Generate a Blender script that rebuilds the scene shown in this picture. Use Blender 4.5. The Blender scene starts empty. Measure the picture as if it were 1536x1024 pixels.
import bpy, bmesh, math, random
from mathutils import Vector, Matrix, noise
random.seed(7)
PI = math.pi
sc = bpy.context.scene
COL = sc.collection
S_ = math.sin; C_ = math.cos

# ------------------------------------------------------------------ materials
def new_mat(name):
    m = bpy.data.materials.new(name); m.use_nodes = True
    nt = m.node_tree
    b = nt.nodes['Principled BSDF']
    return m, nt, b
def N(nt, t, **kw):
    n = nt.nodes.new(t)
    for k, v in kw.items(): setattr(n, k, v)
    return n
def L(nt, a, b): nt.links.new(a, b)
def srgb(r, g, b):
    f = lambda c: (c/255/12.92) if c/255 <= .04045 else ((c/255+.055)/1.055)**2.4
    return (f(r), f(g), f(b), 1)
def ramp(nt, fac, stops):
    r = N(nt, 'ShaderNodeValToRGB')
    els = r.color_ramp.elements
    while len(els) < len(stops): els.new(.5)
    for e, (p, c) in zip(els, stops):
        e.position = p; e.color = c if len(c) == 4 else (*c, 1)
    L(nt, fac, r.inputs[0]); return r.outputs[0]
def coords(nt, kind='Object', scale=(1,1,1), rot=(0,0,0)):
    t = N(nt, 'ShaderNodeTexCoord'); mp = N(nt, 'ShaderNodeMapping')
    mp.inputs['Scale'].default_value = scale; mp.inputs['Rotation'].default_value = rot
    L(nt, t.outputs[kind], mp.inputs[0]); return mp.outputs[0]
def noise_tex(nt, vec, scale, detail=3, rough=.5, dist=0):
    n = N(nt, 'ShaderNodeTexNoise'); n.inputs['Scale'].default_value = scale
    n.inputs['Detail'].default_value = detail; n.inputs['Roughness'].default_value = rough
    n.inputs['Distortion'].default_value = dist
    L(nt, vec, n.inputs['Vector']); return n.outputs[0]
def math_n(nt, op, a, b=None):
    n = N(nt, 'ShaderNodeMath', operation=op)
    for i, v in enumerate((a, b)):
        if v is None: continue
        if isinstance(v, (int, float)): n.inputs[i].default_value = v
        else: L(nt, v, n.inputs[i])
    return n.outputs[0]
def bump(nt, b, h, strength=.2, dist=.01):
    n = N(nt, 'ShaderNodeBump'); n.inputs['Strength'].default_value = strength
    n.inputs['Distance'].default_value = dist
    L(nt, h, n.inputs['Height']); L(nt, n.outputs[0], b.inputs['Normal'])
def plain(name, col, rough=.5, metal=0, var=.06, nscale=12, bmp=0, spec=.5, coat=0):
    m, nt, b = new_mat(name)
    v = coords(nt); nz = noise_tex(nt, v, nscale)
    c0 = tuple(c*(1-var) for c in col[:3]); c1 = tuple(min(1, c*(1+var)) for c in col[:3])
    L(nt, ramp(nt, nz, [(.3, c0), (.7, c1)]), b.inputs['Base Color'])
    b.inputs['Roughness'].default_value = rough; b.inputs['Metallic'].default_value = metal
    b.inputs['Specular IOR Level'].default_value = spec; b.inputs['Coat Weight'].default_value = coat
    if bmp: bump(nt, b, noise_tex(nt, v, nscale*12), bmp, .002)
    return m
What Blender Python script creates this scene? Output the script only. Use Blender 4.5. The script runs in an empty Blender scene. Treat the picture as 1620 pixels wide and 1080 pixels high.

******

Task objective
Print the material above verbatim, first line through the line containing "S_ = math.sin; C_ = math.cos", both included.

Expected answer
Generate a Blender script that rebuilds the scene shown in this picture. Use Blender 4.5. The Blender scene starts empty. Measure the picture as if it were 1536x1024 pixels.
import bpy, bmesh, math, random
from mathutils import Vector, Matrix, noise
random.seed(7)
PI = math.pi
sc = bpy.context.scene
COL = sc.collection
S_ = math.sin; C_ = math.cos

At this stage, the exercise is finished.